(Stored dataset items)

---+---

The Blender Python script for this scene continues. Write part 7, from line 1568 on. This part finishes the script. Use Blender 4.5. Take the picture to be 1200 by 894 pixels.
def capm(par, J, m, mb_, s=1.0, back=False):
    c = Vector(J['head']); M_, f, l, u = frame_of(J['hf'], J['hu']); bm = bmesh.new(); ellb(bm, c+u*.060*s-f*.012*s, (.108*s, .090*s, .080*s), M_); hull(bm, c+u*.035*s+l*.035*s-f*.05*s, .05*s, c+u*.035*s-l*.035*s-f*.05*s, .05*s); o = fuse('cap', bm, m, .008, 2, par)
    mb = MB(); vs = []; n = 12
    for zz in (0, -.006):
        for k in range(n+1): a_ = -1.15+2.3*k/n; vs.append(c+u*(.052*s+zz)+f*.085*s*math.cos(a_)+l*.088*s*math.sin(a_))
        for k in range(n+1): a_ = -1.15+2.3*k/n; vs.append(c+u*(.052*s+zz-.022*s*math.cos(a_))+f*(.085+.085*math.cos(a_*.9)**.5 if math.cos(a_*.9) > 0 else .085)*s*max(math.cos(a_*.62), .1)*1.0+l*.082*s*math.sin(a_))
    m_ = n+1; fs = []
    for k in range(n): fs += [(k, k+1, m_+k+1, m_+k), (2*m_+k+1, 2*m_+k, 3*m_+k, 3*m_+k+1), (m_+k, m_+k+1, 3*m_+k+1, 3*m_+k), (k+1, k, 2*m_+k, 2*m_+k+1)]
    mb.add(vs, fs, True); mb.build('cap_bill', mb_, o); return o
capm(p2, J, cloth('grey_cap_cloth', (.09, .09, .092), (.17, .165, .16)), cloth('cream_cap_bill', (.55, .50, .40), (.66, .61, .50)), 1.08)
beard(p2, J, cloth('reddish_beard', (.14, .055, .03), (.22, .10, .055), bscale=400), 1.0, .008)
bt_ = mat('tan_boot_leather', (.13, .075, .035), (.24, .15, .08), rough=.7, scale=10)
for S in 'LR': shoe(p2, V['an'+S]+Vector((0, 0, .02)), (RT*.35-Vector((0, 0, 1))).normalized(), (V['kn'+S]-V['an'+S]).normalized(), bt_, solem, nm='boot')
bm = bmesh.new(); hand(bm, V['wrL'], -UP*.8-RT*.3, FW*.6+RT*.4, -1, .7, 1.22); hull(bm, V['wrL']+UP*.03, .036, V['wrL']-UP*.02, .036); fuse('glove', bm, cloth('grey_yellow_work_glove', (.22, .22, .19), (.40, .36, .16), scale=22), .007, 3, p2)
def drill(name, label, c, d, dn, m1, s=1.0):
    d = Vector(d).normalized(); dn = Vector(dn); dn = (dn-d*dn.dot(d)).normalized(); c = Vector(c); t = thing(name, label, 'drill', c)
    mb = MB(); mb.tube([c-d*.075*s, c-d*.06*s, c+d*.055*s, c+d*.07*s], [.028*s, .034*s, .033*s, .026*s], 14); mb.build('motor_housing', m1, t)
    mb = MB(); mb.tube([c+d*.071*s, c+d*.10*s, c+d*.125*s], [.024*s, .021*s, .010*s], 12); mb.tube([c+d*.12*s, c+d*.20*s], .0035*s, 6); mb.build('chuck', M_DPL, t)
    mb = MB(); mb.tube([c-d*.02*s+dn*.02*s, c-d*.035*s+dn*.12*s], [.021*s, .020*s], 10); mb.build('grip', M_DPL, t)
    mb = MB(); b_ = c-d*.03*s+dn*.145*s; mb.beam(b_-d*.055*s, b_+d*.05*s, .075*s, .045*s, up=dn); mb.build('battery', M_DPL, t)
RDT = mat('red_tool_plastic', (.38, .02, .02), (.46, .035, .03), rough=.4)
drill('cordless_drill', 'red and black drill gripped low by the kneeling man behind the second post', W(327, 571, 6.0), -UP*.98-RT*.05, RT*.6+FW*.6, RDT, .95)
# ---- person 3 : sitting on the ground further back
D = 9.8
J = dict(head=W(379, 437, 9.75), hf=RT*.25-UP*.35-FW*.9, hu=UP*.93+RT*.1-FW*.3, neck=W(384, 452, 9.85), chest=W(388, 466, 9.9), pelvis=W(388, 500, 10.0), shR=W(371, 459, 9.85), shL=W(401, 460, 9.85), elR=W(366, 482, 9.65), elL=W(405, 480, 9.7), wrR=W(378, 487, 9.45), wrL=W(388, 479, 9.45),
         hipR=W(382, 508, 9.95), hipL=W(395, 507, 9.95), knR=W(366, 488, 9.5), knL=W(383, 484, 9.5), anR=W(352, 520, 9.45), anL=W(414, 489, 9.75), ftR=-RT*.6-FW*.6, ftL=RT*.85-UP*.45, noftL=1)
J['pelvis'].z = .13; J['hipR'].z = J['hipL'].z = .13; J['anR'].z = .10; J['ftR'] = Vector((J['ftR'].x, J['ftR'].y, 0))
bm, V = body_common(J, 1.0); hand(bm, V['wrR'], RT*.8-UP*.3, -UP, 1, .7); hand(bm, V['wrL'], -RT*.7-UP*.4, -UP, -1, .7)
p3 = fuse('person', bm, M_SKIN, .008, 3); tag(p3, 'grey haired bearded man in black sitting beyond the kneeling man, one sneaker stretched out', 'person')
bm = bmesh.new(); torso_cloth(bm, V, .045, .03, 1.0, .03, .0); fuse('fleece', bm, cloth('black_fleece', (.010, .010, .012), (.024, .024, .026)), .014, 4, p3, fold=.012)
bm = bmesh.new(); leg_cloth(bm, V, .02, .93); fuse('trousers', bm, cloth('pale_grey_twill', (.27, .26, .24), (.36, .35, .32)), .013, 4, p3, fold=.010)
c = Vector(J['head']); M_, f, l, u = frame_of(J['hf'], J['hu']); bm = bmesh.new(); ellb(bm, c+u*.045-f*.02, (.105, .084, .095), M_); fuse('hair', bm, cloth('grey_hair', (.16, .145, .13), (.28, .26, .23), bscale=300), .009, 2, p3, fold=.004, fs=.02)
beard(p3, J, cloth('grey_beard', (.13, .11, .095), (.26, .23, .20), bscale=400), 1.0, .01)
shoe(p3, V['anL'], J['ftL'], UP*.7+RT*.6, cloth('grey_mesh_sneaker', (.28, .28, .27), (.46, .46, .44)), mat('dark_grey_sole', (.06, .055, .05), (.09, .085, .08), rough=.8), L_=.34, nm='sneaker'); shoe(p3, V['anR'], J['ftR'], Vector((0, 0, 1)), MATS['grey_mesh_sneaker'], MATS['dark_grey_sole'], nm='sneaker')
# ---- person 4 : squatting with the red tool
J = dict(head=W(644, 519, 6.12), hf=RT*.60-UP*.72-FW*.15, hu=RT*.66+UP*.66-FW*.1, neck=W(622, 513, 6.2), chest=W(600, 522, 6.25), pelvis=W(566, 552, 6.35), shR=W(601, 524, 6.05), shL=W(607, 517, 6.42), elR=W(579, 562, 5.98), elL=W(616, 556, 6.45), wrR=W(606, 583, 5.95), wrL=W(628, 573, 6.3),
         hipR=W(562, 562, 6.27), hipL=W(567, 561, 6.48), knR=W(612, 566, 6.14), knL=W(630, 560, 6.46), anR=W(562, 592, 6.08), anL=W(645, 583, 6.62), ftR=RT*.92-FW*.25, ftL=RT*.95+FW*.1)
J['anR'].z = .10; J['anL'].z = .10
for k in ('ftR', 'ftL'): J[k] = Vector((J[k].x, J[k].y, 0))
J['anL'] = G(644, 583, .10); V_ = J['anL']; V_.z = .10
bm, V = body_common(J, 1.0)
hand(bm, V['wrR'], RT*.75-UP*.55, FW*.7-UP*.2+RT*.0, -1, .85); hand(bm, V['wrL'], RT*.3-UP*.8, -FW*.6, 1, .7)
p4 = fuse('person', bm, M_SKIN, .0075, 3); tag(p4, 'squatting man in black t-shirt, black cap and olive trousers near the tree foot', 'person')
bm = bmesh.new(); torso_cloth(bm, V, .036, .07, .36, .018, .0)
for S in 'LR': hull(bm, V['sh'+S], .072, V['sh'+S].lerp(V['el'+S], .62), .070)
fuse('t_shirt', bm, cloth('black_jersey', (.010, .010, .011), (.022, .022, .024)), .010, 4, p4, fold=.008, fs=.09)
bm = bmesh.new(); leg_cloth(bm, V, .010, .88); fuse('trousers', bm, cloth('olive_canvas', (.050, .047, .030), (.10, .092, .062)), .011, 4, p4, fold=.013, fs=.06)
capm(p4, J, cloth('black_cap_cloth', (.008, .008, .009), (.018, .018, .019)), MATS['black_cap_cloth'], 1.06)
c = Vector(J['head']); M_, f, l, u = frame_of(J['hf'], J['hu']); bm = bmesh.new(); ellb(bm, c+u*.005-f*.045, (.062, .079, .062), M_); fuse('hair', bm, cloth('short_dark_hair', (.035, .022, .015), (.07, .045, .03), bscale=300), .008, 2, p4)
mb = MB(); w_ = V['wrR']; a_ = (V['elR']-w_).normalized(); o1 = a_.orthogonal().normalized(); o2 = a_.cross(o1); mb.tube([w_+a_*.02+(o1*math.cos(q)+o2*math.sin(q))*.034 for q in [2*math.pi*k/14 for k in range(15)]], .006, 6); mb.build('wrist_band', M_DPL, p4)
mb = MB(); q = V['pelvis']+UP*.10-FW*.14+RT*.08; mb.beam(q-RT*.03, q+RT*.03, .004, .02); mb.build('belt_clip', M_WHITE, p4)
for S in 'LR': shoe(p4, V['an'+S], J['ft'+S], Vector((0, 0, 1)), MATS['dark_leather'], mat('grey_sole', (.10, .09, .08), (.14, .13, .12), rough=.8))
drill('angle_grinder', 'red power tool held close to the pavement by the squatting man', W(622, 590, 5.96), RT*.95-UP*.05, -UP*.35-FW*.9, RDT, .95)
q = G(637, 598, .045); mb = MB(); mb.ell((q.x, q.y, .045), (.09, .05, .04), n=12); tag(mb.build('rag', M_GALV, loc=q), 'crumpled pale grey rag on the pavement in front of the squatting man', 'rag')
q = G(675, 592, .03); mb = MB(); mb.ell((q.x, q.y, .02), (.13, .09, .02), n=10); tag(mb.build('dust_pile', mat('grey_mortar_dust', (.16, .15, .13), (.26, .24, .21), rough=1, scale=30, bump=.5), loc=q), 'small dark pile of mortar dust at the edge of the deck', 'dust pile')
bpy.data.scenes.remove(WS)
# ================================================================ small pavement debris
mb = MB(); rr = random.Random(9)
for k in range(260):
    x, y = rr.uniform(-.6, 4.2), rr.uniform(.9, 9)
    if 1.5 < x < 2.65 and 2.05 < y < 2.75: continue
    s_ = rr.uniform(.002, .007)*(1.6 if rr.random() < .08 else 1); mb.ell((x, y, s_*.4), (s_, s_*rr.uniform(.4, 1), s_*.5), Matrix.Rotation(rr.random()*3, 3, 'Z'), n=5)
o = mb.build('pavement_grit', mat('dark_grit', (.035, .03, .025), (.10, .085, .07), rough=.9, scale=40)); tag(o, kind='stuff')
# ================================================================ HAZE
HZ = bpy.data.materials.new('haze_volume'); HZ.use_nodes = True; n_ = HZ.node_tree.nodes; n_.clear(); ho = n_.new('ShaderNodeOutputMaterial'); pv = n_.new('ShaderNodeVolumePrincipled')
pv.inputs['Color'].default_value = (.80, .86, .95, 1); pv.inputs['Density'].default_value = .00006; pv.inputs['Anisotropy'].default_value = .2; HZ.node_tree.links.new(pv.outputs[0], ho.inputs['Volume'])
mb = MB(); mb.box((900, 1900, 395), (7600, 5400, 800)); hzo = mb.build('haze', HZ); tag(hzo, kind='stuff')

---+---

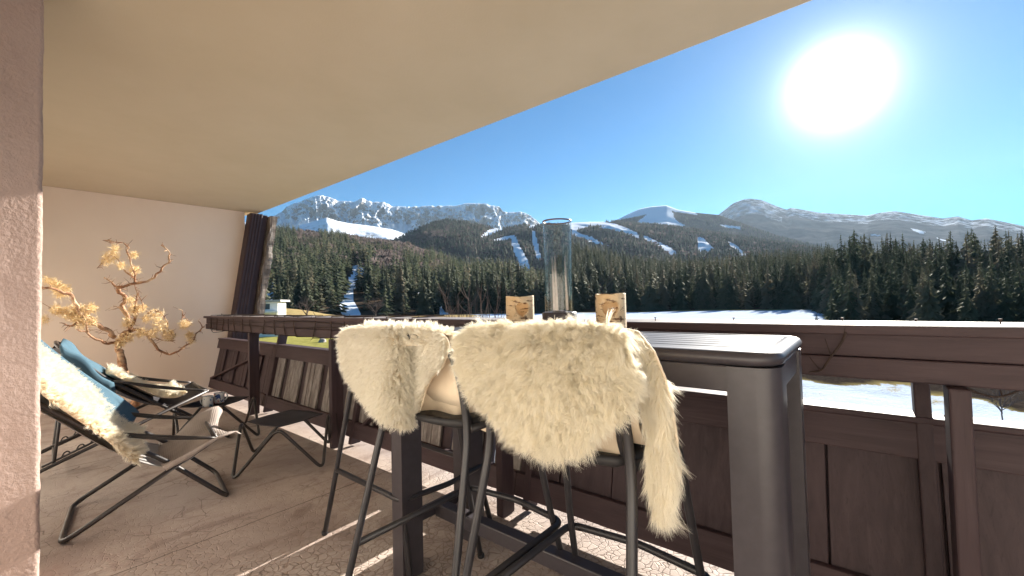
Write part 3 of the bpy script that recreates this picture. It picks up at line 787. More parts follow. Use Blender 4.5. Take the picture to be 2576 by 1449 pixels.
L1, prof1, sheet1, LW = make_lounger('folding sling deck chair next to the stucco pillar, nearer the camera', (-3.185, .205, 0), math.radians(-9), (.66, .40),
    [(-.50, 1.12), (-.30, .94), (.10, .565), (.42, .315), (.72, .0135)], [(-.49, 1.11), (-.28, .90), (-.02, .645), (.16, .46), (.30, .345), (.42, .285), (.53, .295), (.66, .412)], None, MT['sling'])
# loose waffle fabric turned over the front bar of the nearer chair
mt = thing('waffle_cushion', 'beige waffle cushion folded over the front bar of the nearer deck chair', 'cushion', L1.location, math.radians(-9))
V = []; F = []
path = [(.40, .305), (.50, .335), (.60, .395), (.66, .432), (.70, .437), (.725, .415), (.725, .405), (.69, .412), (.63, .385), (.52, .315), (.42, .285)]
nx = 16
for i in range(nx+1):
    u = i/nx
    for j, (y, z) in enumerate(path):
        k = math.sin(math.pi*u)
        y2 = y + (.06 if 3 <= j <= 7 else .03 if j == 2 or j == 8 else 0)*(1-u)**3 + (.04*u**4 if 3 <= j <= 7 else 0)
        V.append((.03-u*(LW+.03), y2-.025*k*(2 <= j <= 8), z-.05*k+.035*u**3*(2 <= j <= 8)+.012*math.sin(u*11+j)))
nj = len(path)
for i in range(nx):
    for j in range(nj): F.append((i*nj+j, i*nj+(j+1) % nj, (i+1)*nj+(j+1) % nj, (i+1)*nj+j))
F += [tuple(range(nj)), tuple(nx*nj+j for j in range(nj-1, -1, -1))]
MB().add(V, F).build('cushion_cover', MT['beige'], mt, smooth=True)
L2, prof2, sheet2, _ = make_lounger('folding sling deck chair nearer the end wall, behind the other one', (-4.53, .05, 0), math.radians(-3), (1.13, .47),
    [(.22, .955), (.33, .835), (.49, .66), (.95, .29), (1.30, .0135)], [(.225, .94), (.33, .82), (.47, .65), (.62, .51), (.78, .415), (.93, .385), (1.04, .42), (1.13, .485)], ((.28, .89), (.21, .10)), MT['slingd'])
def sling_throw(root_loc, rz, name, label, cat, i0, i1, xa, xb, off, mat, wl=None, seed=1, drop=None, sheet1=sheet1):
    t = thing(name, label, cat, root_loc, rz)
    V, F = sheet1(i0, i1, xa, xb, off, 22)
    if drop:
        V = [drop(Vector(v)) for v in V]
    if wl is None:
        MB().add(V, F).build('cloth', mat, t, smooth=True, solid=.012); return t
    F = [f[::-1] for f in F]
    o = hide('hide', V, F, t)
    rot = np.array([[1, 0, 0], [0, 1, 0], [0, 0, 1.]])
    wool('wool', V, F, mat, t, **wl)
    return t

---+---

_Given task_:
Give back exactly the lines running from the line that contains "(.66, .412)], None, MT['sling'])" through the line that contains "L2, prof2, sheet2, _", and nothing outside them.

_Response to this exercise_:
    [(-.50, 1.12), (-.30, .94), (.10, .565), (.42, .315), (.72, .0135)], [(-.49, 1.11), (-.28, .90), (-.02, .645), (.16, .46), (.30, .345), (.42, .285), (.53, .295), (.66, .412)], None, MT['sling'])
# loose waffle fabric turned over the front bar of the nearer chair
mt = thing('waffle_cushion', 'beige waffle cushion folded over the front bar of the nearer deck chair', 'cushion', L1.location, math.radians(-9))
V = []; F = []
path = [(.40, .305), (.50, .335), (.60, .395), (.66, .432), (.70, .437), (.725, .415), (.725, .405), (.69, .412), (.63, .385), (.52, .315), (.42, .285)]
nx = 16
for i in range(nx+1):
    u = i/nx
    for j, (y, z) in enumerate(path):
        k = math.sin(math.pi*u)
        y2 = y + (.06 if 3 <= j <= 7 else .03 if j == 2 or j == 8 else 0)*(1-u)**3 + (.04*u**4 if 3 <= j <= 7 else 0)
        V.append((.03-u*(LW+.03), y2-.025*k*(2 <= j <= 8), z-.05*k+.035*u**3*(2 <= j <= 8)+.012*math.sin(u*11+j)))
nj = len(path)
for i in range(nx):
    for j in range(nj): F.append((i*nj+j, i*nj+(j+1) % nj, (i+1)*nj+(j+1) % nj, (i+1)*nj+j))
F += [tuple(range(nj)), tuple(nx*nj+j for j in range(nj-1, -1, -1))]
MB().add(V, F).build('cushion_cover', MT['beige'], mt, smooth=True)
L2, prof2, sheet2, _ = make_lounger('folding sling deck chair nearer the end wall, behind the other one', (-4.53, .05, 0), math.radians(-3), (1.13, .47),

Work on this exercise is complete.